According to Gerges, his selection as coalition leader also "tells you about the shifting identity of the opposition.

"It tells you about the growing religiosity of the armed uprising, it tells you that what started as a popular uprising has evolved now into an entirely different kind of war."

Although many media reports refer to al-Khatib as a religious moderate, LSE PhD student Mohanad Hage Ali reviewed Khatib's writings and found numerous examples of "virulent" rhetoric towards Syria's minorities, as well as anti-semitic statements.

Rex Brynen of Montreal's McGill University wonders whether Mouaz al-Khatib has the political skills and capital to lead such a difficult movement in a notoriously diverse country like Syria. (McGill University)

For his part, Brynen wonders whether al-Khatib has the political skills and capital to lead such a difficult movement in a notoriously diverse country.

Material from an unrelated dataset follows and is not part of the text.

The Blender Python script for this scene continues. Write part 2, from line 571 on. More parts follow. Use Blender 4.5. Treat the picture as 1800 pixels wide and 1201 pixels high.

Syria "tends to be divided into local, regional, political, social subsystems and they've each generated their own local opposition, so it's inherently a more difficult country to get a coordinated rebel command operating," he says.

He also notes that Syria's Kurds "are not clearly on either side and that's a significant loss to the opposition."

The past week in Syria has also seen Assad's air force hitting targets very close to the border with Turkey and even, mistakenly, it was said, firing mortars into Israel.

"That's one of the reasons why the Western powers, particularly the United States, have basically reassessed their approach and become more actively engaged," Gerges says.